Bob Homan: Between hope and acrophobia

Bob Homan: Between hope and acrophobia

Financial markets Outlook
Bob Homan (Cor Salverius Fotografie) 980x600

This column was originally written in Dutch. This is an English translation.

By Bob Homan, Head of ING Investment Office

After a spectacular climb, some investors look down into the valley with fear, afraid of falling back from a great height. Fortunately, phobias are imaginary and the famous Shiller PE ratio is not all that it seems.

If stock markets rise fast enough and break record after record, doubts automatically arise about future price gains. After all, what is added in return today will not be added tomorrow. Even now, after a period in which a lot of good news has been discounted in the prices, the question arises whether they have not risen too high. And so the Price Earnings (PE) ratio of the American economist Robert J. Shiller appears again here and there in analyses. To smooth out any cyclical movements, this valuation methodology looks at the price/earnings ratio based on profits over the past ten years.

PE ratio at a historically high level

And what do we see? The Shiller PE ratio for the S&P 500 index is above 30. That's not bad, because there have been few times in history when the index (by this standard) was more expensive. If the development continues, from this level onwards a period with below-average returns will usually follow. But before you immediately get rid of all your effects: the question remains whether it will work out the same this time.

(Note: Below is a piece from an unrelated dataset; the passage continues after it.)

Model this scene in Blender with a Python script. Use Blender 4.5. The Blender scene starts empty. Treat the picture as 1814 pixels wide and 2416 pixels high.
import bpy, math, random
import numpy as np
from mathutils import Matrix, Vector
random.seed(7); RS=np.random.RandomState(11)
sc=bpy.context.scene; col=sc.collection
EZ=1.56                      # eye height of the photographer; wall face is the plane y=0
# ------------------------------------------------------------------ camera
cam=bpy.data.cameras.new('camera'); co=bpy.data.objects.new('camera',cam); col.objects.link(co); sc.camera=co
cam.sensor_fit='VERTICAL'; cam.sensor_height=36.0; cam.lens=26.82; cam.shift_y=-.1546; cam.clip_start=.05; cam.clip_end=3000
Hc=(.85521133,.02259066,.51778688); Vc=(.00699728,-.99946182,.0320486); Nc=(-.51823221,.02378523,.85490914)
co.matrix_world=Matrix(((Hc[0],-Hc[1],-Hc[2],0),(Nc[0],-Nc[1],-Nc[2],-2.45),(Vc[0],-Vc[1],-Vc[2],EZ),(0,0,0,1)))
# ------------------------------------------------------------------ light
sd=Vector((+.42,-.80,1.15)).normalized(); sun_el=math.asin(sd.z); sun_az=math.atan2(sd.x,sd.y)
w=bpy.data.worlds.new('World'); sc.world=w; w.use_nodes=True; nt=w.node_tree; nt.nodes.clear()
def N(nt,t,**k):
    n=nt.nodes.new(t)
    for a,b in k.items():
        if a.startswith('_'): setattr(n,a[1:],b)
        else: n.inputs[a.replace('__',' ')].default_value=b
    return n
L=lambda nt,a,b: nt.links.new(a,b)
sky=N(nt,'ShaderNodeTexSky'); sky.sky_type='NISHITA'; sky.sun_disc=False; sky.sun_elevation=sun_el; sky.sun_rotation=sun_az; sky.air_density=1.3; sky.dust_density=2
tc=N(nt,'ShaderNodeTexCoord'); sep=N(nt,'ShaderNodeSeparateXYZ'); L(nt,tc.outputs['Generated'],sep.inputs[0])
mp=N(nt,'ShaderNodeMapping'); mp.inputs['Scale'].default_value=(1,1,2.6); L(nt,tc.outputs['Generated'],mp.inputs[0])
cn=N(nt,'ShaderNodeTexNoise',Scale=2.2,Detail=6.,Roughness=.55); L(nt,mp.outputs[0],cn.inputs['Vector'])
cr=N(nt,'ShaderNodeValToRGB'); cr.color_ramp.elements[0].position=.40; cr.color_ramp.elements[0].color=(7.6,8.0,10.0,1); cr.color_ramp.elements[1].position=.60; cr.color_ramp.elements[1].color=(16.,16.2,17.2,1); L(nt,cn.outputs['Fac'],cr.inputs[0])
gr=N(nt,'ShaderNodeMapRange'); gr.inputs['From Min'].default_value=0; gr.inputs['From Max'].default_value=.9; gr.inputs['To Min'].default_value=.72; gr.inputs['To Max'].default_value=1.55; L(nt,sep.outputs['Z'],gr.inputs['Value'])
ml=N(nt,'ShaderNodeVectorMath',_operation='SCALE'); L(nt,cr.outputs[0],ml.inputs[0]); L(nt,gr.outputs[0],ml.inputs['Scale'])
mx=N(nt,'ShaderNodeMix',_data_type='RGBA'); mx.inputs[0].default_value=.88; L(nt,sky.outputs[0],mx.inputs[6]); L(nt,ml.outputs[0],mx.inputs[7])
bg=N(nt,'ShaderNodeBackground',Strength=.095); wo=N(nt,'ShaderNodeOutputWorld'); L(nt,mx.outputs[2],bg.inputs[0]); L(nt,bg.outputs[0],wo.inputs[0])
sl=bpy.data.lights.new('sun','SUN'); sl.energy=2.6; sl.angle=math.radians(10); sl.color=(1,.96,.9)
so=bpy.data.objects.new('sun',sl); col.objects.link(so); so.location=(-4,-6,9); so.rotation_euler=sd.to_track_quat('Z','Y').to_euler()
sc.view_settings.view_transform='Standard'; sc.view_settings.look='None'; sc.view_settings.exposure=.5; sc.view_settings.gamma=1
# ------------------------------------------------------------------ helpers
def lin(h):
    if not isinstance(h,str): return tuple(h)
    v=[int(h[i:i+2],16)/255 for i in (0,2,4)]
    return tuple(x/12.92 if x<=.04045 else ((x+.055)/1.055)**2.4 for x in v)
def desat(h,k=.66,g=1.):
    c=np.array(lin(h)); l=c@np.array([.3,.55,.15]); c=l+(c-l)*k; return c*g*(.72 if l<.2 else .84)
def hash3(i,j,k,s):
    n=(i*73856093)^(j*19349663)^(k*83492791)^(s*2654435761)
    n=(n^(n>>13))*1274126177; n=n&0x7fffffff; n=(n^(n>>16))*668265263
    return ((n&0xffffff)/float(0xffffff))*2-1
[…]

Megacaps are very profitable

It could well be that corporate profits will fall much less rapidly in a coming downward cycle than in previous cycles. It's like this: the current high profits of the megacaps, which are currently benefiting most from the burgeoning development and implementation of artificial intelligence (and will continue to do so in the near future), may well be permanent.

A second reason that it is different this time has to do with the same Shiller-PE. For the rest of the world outside the US – such as Europe, Japan and the emerging markets – that ratio is not that high at all and therefore predicts approximately average returns for the coming years. It is difficult or impossible to imagine that other blocks are doing well, while the American stock markets are doing poorly.

The rest of the world is catching on

What it actually comes down to is that the future is not determined by one factor. Many things play a role in determining future stock market returns. After a long period in which the American stock markets strongly outperformed everyone, the rest of the world may do better in the near future. As a result, the various Shiller PE ratios become more in balance with each other. Moreover, the US PE ratio will naturally fall if price increases lag behind the assumed cycle-resistant earnings growth. There are plenty of reasons for hope and less for fear of heights.